• Given information:

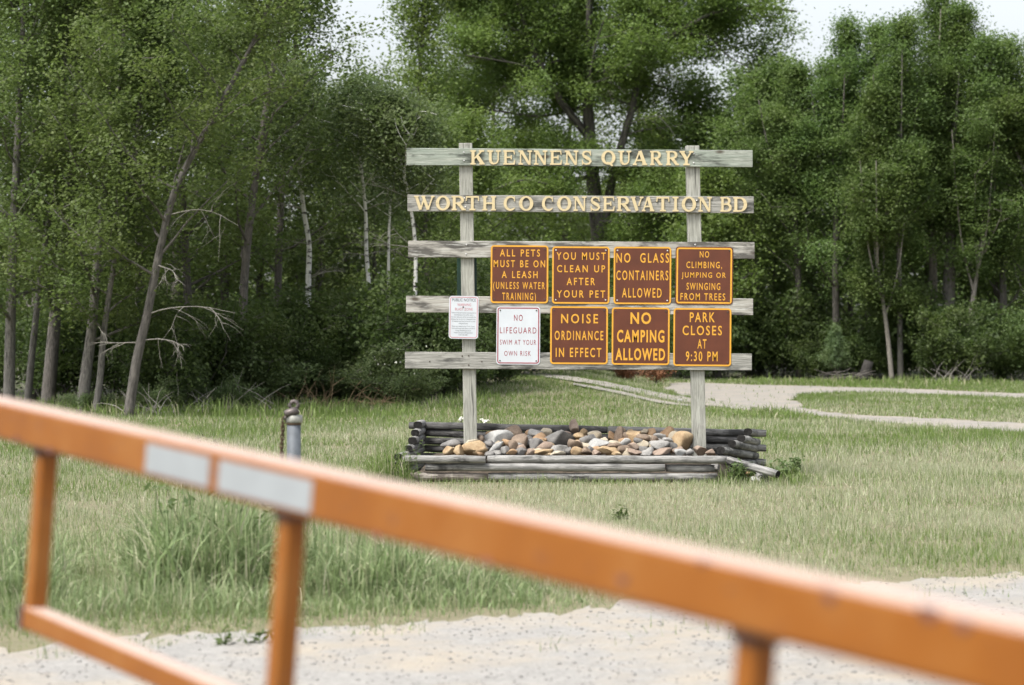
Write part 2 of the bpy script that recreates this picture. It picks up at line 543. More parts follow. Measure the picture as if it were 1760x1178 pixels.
def post(top_px, bot_px, ytop, ybot, wpx, mat):
    mb = MB()
    n = 14
    for i in range(1):
        vs, gs, fs = [], [], []
        for k in range(n+1):
            t = k/n
            cx = P(bot_px + (top_px-bot_px)*t, 0, SY).x
            z = 0.0 + (P(0, ytop, SY).z)*t if True else 0
            hw = wpx/2/F*SY
            for dx, dy in ((-hw,0),(hw,0),(hw,0.14),(-hw,0.14)):
                vs.append((cx+dx, SY+dy, z)); gs.append((z, dx, dy))
            if k:
                b = (k-1)*4
                for j in range(4): fs.append((b+j, b+(j+1)%4, b+4+(j+1)%4, b+4+j))
        fs.append((0,3,2,1)); fs.append((n*4, n*4+1, n*4+2, n*4+3))
        mb.add(vs, fs, gs)
    o = mb.build('post', mat, sign)
    bevel(o, 0.006)
    return o
post(800, 809.5, 246, 760, 22.8, M['post'])
post(1190.5, 1203.6, 250.5, 770, 23.2, M['post'])

BF = SY - 0.038        # front face of the boards
def board(x0, x1, yl0, yl1, yr0, yr1, mat, seed):
    r = random.Random(seed)
    mb = MB()
    n = 24
    vs, gs, fs = [], [], []
    for k in range(n+1):
        t = k/n
        x = P(x0+(x1-x0)*t, 0, BF).x
        zt = P(0, yl0+(yr0-yl0)*t, BF).z + r.uniform(-.0012,.0012)
        zb = P(0, yl1+(yr1-yl1)*t, BF).z + r.uniform(-.0012,.0012)
        for z, y in ((zb,BF),(zb,SY-0.0005),(zt,SY-0.0005),(zt,BF)):
            vs.append((x,y,z)); gs.append((x, z, y))
        if k:
            b = (k-1)*4
            for j in range(4): fs.append((b+j, b+4+j, b+4+(j+1)%4, b+(j+1)%4))
    fs.append((0,1,2,3)); fs.append((n*4+3, n*4+2, n*4+1, n*4))
    mb.add(vs, fs, gs)
    o = mb.build('board', mat, sign)
    bevel(o, 0.004)
    return o
B1 = board(698.7, 1293.7, 254.6, 284.0, 258.5, 287.5, M['board_green'], 1)
B2 = board(700.3, 1295.7, 335.0, 363.4, 338.0, 366.8, M['board_grey'], 2)
B3 = board(701.4, 1297.0, 414.0, 442.5, 416.5, 445.0, M['board_pale'], 3)
B4 = board(698.0, 1294.5, 508.5, 537.0, 513.5, 542.0, M['board_pale'], 4)
B5 = board(696.0, 1292.3, 605.0, 633.8, 608.0, 637.0, M['board_grey'], 5)

def bolts(parent, pts, r=0.009, mat='bolt', yf=None, name='bolt'):
    for px, py in pts:
        mb = MB()
        yf0 = BF if yf is None else yf
        c = P(px, py, yf0)
        mb.tube([(c.x, yf0+0.001, c.z), (c.x, yf0-0.004, c.z), (c.x, yf0-0.007, c.z)], [r, r, r*0.55], n=8, smooth=False)
        mb.build(name, M[mat], parent)
bolts(B1, [(797.5,262.3),(797.5,276.5),(1192.5,264.5),(1192.5,280.5)])
bolts(B2, [(798.5,341),(800,356),(1197.5,345),(1197,359.5)])
bolts(B3, [(802,421),(801,437),(1195,421)])
bolts(B5, [(794.5,612),(805.5,611.5),(805.5,627.5),(738.5,621.5),(828,621.5)], 0.008, 'steel_dark')

# ---- cut-out serif letters. Unit box 0..1 x 0..1; list of convex pieces
def stroke(pts, wds):
    """variable-width ribbon -> list of quads"""
    pts = [np.array(p, float) for p in pts]; out = []; L = []; R = []
    for i, p in enumerate(pts):
        d = pts[min(i+1,len(pts)-1)] - pts[max(i-1,0)]; d /= np.hypot(*d)
        nn = np.array([-d[1], d[0]]); L.append(p+nn*wds[i]/2); R.append(p-nn*wds[i]/2)
    for i in range(len(pts)-1): out.append([tuple(L[i]), tuple(L[i+1]), tuple(R[i+1]), tuple(R[i])])
    return out
def ring(cx, cy, rx, ry, ix, iy, a0=0, a1=360, n=20):
    out = []
    for k in range(n):
        t0, t1 = (math.radians(a0+(a1-a0)*j/n) for j in (k, k+1))
        out.append([(cx+rx*math.cos(t0), cy+ry*math.sin(t0)), (cx+rx*math.cos(t1), cy+ry*math.sin(t1)),
                    (cx+ix*math.cos(t1), cy+iy*math.sin(t1)), (cx+ix*math.cos(t0), cy+iy*math.sin(t0))])
    return out
def rect(x0, y0, x1, y1): return [[(x0,y0),(x1,y0),(x1,y1),(x0,y1)]]
def serif(xa, xb, y, up=True, h=0.085, br=0.05):
    """foot serif between xa and xb; y is 0 (foot) or 1 (head)"""
    if y == 0: return [[(xa,0),(xb,0),(xb,h),(xb-br,h+0.03),(xa+br,h+0.03),(xa,h)]]
    return [[(xa,1),(xa,1-h),(xa+br,1-h-0.03),(xb-br,1-h-0.03),(xb,1-h),(xb,1)]]
T = 0.205; H_ = 0.10
def stem(x, t=T, over=0.085): return rect(x,0.03,x+t,0.97)+serif(x-over,x+t+over,0)+serif(x-over,x+t+over,1)
LET = {}
LET['I'] = rect(.30,.03,.72,.97)+serif(0.02,0.98,0,br=.15)+serif(0.02,0.98,1,br=.15)
LET['K'] = stem(.09)+stroke([(.28,.42),(.80,.95)],[H_,H_])+stroke([(.46,.62),(.86,.04)],[.24,.24])+serif(.60,.96,1)+serif(.62,1.0,0)
LET['U'] = (rect(.12,.33,.12+T,.97)+serif(.0,.44,1)+rect(.76,.33,.76+H_,.97)+serif(.64,1.0,1)
            + stroke([(.12+T/2,.36),(.25,.22),(.34,.11),(.49,.055),(.66,.10),(.77,.2),(.76+H_/2,.36)],[T,.22,.18,H_+.01,H_,H_,H_]))
LET['E'] = stem(.10)+rect(.3,.90,.93,1)+[[(.80,1),(.93,1),(.96,.70),(.90,.70)]]+rect(.3,0,.93,.10)+[[(.80,0),(.95,0),(1.0,.33),(.93,.33)]]+rect(.3,.46,.66,.56)+[[(.62,.36),(.72,.36),(.72,.66),(.62,.66)]]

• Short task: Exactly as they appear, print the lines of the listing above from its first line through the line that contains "637.0, M['board_grey'], 5)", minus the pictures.

• Written answer:
Write part 2 of the bpy script that recreates this picture. It picks up at line 543. More parts follow. Measure the picture as if it were 1760x1178 pixels.
def post(top_px, bot_px, ytop, ybot, wpx, mat):
    mb = MB()
    n = 14
    for i in range(1):
        vs, gs, fs = [], [], []
        for k in range(n+1):
            t = k/n
            cx = P(bot_px + (top_px-bot_px)*t, 0, SY).x
            z = 0.0 + (P(0, ytop, SY).z)*t if True else 0
            hw = wpx/2/F*SY
            for dx, dy in ((-hw,0),(hw,0),(hw,0.14),(-hw,0.14)):
                vs.append((cx+dx, SY+dy, z)); gs.append((z, dx, dy))
            if k:
                b = (k-1)*4
                for j in range(4): fs.append((b+j, b+(j+1)%4, b+4+(j+1)%4, b+4+j))
        fs.append((0,3,2,1)); fs.append((n*4, n*4+1, n*4+2, n*4+3))
        mb.add(vs, fs, gs)
    o = mb.build('post', mat, sign)
    bevel(o, 0.006)
    return o
post(800, 809.5, 246, 760, 22.8, M['post'])
post(1190.5, 1203.6, 250.5, 770, 23.2, M['post'])

BF = SY - 0.038        # front face of the boards
def board(x0, x1, yl0, yl1, yr0, yr1, mat, seed):
    r = random.Random(seed)
    mb = MB()
    n = 24
    vs, gs, fs = [], [], []
    for k in range(n+1):
        t = k/n
        x = P(x0+(x1-x0)*t, 0, BF).x
        zt = P(0, yl0+(yr0-yl0)*t, BF).z + r.uniform(-.0012,.0012)
        zb = P(0, yl1+(yr1-yl1)*t, BF).z + r.uniform(-.0012,.0012)
        for z, y in ((zb,BF),(zb,SY-0.0005),(zt,SY-0.0005),(zt,BF)):
            vs.append((x,y,z)); gs.append((x, z, y))
        if k:
            b = (k-1)*4
            for j in range(4): fs.append((b+j, b+4+j, b+4+(j+1)%4, b+(j+1)%4))
    fs.append((0,1,2,3)); fs.append((n*4+3, n*4+2, n*4+1, n*4))
    mb.add(vs, fs, gs)
    o = mb.build('board', mat, sign)
    bevel(o, 0.004)
    return o
B1 = board(698.7, 1293.7, 254.6, 284.0, 258.5, 287.5, M['board_green'], 1)
B2 = board(700.3, 1295.7, 335.0, 363.4, 338.0, 366.8, M['board_grey'], 2)
B3 = board(701.4, 1297.0, 414.0, 442.5, 416.5, 445.0, M['board_pale'], 3)
B4 = board(698.0, 1294.5, 508.5, 537.0, 513.5, 542.0, M['board_pale'], 4)
B5 = board(696.0, 1292.3, 605.0, 633.8, 608.0, 637.0, M['board_grey'], 5)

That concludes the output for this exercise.